What is the prospect of China and Russia collaborating to challenge US power? Both authoritarian states see a West that they believe is preoccupied with debilitating challenges at home. Vladimir Putin has contempt for what he sees as a Europe that is weak and divided. Xi Jinping believes China is well on its way to becoming the predominant power, possessing a successful model of political and economic development superior to that of the West and which he wants to use to proselytise China’s ideological advantage in the developing world. In January, Xi boasted that “time and momentum are on our side”.
Thus, China and Russia have commonly perceived threats regarding the West and are sharing an increasingly close strategic relationship. If their military partnership continues its upward trend, that will affect the international security order, including by undermining the system of US-centred alliances in the Asia-Pacific and Europe.
So, what are the chances of Beijing and Moscow concluding now is the time to challenge the West and take advantage of what they consider to be weaknesses?
They are well aware of the military power of the US, but they know it no longer enjoys uncontested military superiority everywhere. It may be the time has come when Beijing and Moscow test Washington’s mettle and see whether they can successfully challenge the US in the European (for example, Ukraine) and Asian (for example, Taiwan) theatres. They recently have used incremental territorial claims in their neighbourhood to their advantage without any direct challenge from the West.
Russia and China increasingly are joining forces in the international arena to balance against the US, and their militaries are becoming much closer. Recently, the partnership has deepened to provide for advanced Russian military equipment sales to China – including jet fighters and quiet conventional submarines, as well as advanced air defence systems and the construction of a large ballistic missile detection radar. There have been joint military exercises in the Baltic and East China seas and the rendezvousing of nuclear-capable strategic bombers in the East China Sea.
China and Russia are allied in a quest to refashion a world order that is safe for their respective authoritarian systems. Both leaders have reason to be gratified by global trends and the fact they are out-gaming the West. The rapid development of China’s military capability, together with serious reforms in Russia’s military forces, is occurring when the US cannot fight two major regional conflicts simultaneously.
US preoccupation with looking inward under president Donald Trump and “making America great again” opened geopolitical opportunities for China and Russia. None of this is to argue that China and Russia are creating a formal security alliance at this stage – although in November last year Putin said he was “not going to rule out” such a possibility.

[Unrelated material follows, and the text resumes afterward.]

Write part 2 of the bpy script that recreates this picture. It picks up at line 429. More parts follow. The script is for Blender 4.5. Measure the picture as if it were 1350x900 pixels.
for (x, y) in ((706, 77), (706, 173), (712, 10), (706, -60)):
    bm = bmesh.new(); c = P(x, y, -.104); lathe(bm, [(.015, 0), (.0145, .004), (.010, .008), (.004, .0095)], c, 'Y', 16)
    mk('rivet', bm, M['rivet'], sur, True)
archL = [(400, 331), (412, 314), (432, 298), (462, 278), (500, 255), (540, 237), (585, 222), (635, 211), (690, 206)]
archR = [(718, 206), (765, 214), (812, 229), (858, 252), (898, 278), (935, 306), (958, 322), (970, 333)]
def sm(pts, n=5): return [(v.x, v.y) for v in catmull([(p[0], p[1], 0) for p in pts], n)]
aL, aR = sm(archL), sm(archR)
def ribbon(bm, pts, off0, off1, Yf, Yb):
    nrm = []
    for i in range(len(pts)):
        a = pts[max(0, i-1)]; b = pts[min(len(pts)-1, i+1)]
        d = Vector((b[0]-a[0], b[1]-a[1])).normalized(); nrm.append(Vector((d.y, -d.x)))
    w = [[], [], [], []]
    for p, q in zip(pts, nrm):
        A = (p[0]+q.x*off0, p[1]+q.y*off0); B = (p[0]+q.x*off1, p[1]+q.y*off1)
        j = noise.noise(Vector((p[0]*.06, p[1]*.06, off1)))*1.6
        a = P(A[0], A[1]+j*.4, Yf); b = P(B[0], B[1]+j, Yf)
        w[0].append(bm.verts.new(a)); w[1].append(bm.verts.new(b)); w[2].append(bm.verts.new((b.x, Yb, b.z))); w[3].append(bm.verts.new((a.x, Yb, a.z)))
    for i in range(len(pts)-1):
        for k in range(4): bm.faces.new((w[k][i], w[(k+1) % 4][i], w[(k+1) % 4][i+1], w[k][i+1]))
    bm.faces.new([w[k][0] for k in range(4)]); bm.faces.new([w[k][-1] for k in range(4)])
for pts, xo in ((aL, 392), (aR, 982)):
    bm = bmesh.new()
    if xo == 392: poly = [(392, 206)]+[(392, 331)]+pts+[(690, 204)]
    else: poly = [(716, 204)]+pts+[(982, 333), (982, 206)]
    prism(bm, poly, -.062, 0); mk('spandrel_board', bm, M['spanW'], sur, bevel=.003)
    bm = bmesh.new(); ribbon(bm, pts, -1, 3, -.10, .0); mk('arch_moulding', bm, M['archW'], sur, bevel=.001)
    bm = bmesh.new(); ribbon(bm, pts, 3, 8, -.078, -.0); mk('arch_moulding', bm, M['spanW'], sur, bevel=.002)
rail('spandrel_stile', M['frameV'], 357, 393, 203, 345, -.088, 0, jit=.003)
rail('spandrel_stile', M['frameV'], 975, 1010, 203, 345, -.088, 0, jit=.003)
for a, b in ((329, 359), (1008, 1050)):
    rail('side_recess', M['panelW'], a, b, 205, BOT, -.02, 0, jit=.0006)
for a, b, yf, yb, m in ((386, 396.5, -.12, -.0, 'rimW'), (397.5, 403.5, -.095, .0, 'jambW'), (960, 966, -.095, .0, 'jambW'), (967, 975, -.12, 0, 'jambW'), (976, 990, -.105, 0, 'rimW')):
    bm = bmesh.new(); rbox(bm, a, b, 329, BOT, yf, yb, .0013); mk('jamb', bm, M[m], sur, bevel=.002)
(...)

Instead, what we are seeing is a great power coalition that reflects the deepening geopolitical prospects now available to Beijing and Moscow.

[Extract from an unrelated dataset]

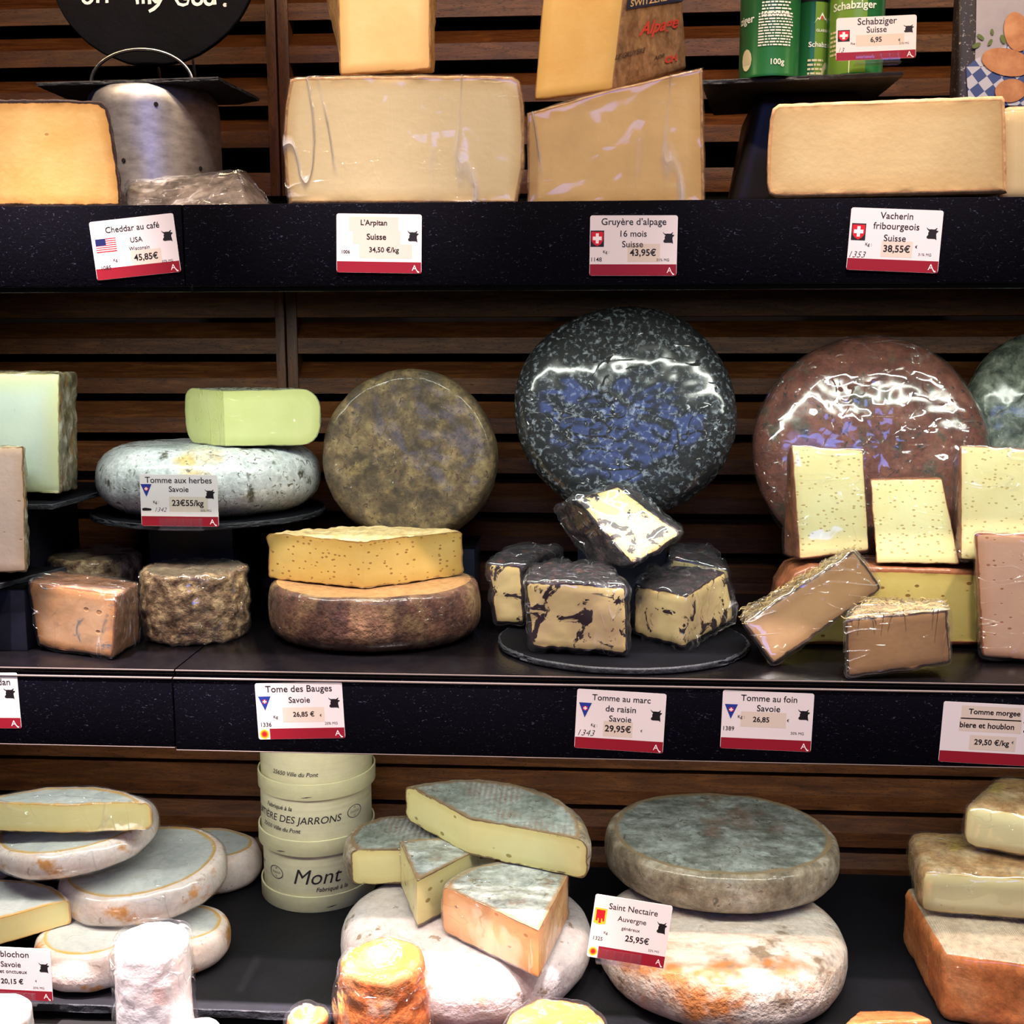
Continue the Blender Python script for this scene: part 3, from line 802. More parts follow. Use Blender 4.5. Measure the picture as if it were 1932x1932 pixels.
def slate_poly(name, label, pts, z, th, seed=0):
    cx = sum(p[0] for p in pts)/len(pts); cy = sum(p[1] for p in pts)/len(pts)
    g = slab([(p[0]-cx, p[1]-cy, 'rind') for p in pts], th, .0012, 0, .004, ('rind', 'top'))
    for i, v in enumerate(g.V):
        k = noise.fractal(Vector((v.x*70, v.y*70, v.z*300+seed)), 1, 2, 3)
        r_ = Vector((v.x, v.y, 0)); 
        if r_.length > .02: g.V[i] = v - r_.normalized()*abs(k)*.0022*(1 if v.z < th*.95 else .6)
    return build(g, name, {'rind': M['slate_edge'], 'top': M['slate_dark']}, (cx, cy, z), label=label, cat='slate board', rim=False, part_names={'rind': 'chipped_edge', 'top': 'slate_face'}, smooth=30)
slate_poly('slate_tile', 'thin rectangular slate tile lying on the upturned metal pot', [(a.x, a.y), (b.x, b.y), (c.x, c.y), (c.x-.03, c.y+.02), (d.x+.01, c.y+.02)], ZT+ph, .0045, 2)
# sign
YS = .17
sc_ = PY(289, -81, YS); sr = (PY(289, 132, YS)-sc_).length
sign = empty('round_slate_sign', (sc_.x, YS, sc_.z), (R(-6), 0, 0), 'round black slate sign with white chalk handwriting, standing on the pot', 'sign')
n = 90; V = []; Fs = []
rr = [sr*(1+.010*noise.fractal(Vector((math.cos(t*2*math.pi/n)*4, math.sin(t*2*math.pi/n)*4, 3)), 1, 2, 3)) for t in range(n)]
for y in (-.003, .003):
    for k in (1, .985):
        pass
g = slab([(rr[i]*math.cos(2*math.pi*i/n), rr[i]*math.sin(2*math.pi*i/n), 'rind') for i in range(n)], .006, .0018, 0, .008)
g.V = [Vector((v.x, .003-v.z, v.y)) for v in g.V]
mesh_obj('slate_disc', g.V, g.F, M['slate_dark'], sign, 40)
def zc(x, y):                         # handwriting laid out on the disc, in its own plane
    p = PY(x/2.927, y/2.927, YS-.003); return Vector((p.x-sc_.x, -.0036, (p.z-sc_.z)))
def circ(cx, cy, rx, ry, n=16, a0=0, a1=360): return [(cx+rx*math.cos(R(a0+(a1-a0)*i/n)), cy+ry*math.sin(R(a0+(a1-a0)*i/n))) for i in range(n+1)]
strokes = [circ(495, -15, 30, 45), [(552, -75), (552, 28)], [(552, 2), (562, -12), (577, -18), (593, -10), (601, 5), (603, 28)],
    [(770, -15), (768, 10), (772, 35)], [(769, 8), (778, -8), (790, -12), (800, 0), (803, 33)], [(803, 8), (812, -8), (824, -12), (835, 0), (838, 35)],
    [(855, -12), (858, 8), (870, 22), (888, 18)], [(908, -15), (897, 12), (884, 40), (862, 62), (836, 77)],
    [(1048, -40), (1030, -52), (1004, -45), (986, -20), (984, 12), (998, 34), (1022, 41), (1045, 34), (1052, 8), (1024, 4)],
    circ(1100, 12, 25, 25), circ(1165, 14, 23, 23), [(1193, -60), (1192, 0), (1196, 38)], [(1255, -60), (1254, 4)], circ(1252, 40, 3, 3, 6)]
for li in ((0,), (1, 2), (3, 4, 5), (6, 7), (8, 9), (10,), (11, 12), (13, 14)):
    V = []; Fs = []
    for s_ in [([strokes[0]]+strokes[1:])[k] for k in li if k < len(strokes)]:
        P = [zc(*p) for p in s_]; hw = .0017; b_ = len(V)
        for i, p in enumerate(P):
            d = (P[min(i+1, len(P)-1)]-P[max(i-1, 0)]).normalized(); nn = Vector((-d.z, 0, d.x))*hw*(1+.25*noise.noise(p*300))
            V += [p+nn, p-nn]
        Fs += [(b_+2*i, b_+2*i+1, b_+2*i+3, b_+2*i+2) for i in range(len(P)-1)]
    if V: mesh_obj('chalk_letter', V, Fs, M['white'], sign, 0)
st = []
for i in range(25):
    t = math.pi*i/24; st.append((math.cos(t), math.sin(t)))
hl = PY(171, 149, .145); hr = PY(363, 146, .145); ht = PY(266, 93, .145)
hzb = ht.z-(hl.z+hr.z)/2
zfoot = ZT+ph+.0045
pts = [Vector(((hl.x+hr.x)/2+(hr.x-hl.x)/2*cx_, .145, zfoot+(ht.z-zfoot)*sz_)) for cx_, sz_ in st]
loc_s = Vector((sc_.x, YS, sc_.z)); inv = (Matrix.Translation(loc_s) @ Euler((R(-6), 0, 0)).to_matrix().to_4x4()).inverted()
tube('stand_hoop', [inv @ p for p in pts], .0021, M['metal'], sign)
for xx in (305, 372):
    p0 = PY(xx-8, 112, .182); p1 = Vector((PY(xx, 150, .20).x, .20, zfoot+.001))
    tube('stand_leg', [inv @ p0, inv @ p1], .0016, M['metal'], sign, 6)

# big wrapped block and the pale piece on it
g, o = fslab([(544, 388), (537, 330), (534, 270), (538, 200), (547, 152), (560, 147), (700, 145), (900, 145), (968, 147), (981, 156), (988, 200), (991, 260), (989, 320), (976, 388)], .014, .15, re=.003, step=.006, back=(-.012, 0, .84, .93))
roughen(g, {'rind': .0008}, 60, 3)
big_z = max(v.z for v in g.V)
rt = build(g, 'cheese_block', {'rind': m_tanrind, 'paste': m_cream}, (o.x, o.y, ZT), label='widest cream-coloured block in creased film, above the L\'Arpitan card')
shell(g, rt, M['film_flat'], .0006, .0015, 30, 7)
g2, o2 = hx([(636, -90, .05), (812, -90, .05), (812, 131, .05), (641, 143, .05)], [(600, -60, .19), (822, -90, .10), (821, 138, .10), (650, 143, .19)], .003, .006)
roughen(g2, {'rind': .0012}, 120, 4)
build(g2, 'cheese_piece', {'rind': m_tanrind, 'paste': m_pale}, o2, label='tall pale yellow piece standing on the widest cream block')
# gruyere wedge below and the leaning one with printed rind
g, o = fslab([(994, 388), (994, 214), (1150, 170), (1325, 129), (1329, 388)], .035, .14, re=.002, step=.006, tags=['rind', 'rind', 'rind', 'rind', 'rind'], back=(.02, 0, .9, .8))
roughen(g, {'rind': .0008}, 90, 5)
rt = build(g, 'cheese_wedge', {'rind': m_tanrind, 'paste': m_gruy}, (o.x, o.y, ZT), label='large wrapped gruyere wedge with a slanting top, beside the widest cream block')
shell(g, rt, M['film_flat'], .0006, .0015, 30, 8)
g, o = hx([(1032, -120, .07), (1192, -120, .045), (1156, 172, .045), (1006, 192, .07)], [(1060, -120, .2), (1282, -120, .16), (1298, 130, .16), (1100, 150, .22)], .004, .006)
roughen(g, {'rind': .0006}, 90, 6)
gw = build(g, 'cheese_wedge', {'rind': m_grind, 'paste': m_gruy2}, o, label='leaning gruyere wedge with printed brown rind on top of the slanting wedge')
# printing on the right-hand rind face
A_ = PY(1192, -120, .045)-o; B_ = PY(1156, 172, .045)-o; C_ = PY(1282, -120, .16)-o; D_ = PY(1298, 130, .16)-o
nf = (B_-A_).cross(C_-A_).normalized(); nf = nf if nf.y < 0 else -nf
def onface(u, v): return A_.lerp(C_, u).lerp(B_.lerp(D_, u), v)+nf*.0008
m_navy = plain('navy stamp', (44, 46, 74), .5); m_redp = plain('red stamp', (196, 62, 52), .5); m_dk = plain('dark stamp', (70, 52, 44), .5); m_gold = plain('pale stamp', (206, 176, 130), .5)
def stamp(txt, u, v, wu, hv, mat, shear=0, rot=0, bold=.02):
    P, Fs = text_geo(txt, 1, 1, bold, shear)
    return mesh_obj('printed_lettering', [onface(u+x*wu, v-y*hv) for x, y in P], Fs, mat, gw, 0)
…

The implications of all this for Australia relate to the dangers of armed conflict involving China and Russia against the West and the fact some such conflicts might involve us directly (as in Taiwan).
Russia’s supply of advanced weapons to China threatens to undermine the Australian Defence Force’s traditional technological advantage in our region. Moreover, the growing presence of China and Russia in our region of primary strategic interest – which includes the eastern Indian Ocean, Southeast Asia and the South Pacific, as well as Antarctica – must be a matter for serious concern.
Paul Dibb is emeritus professor of strategic studies at the Australian National University.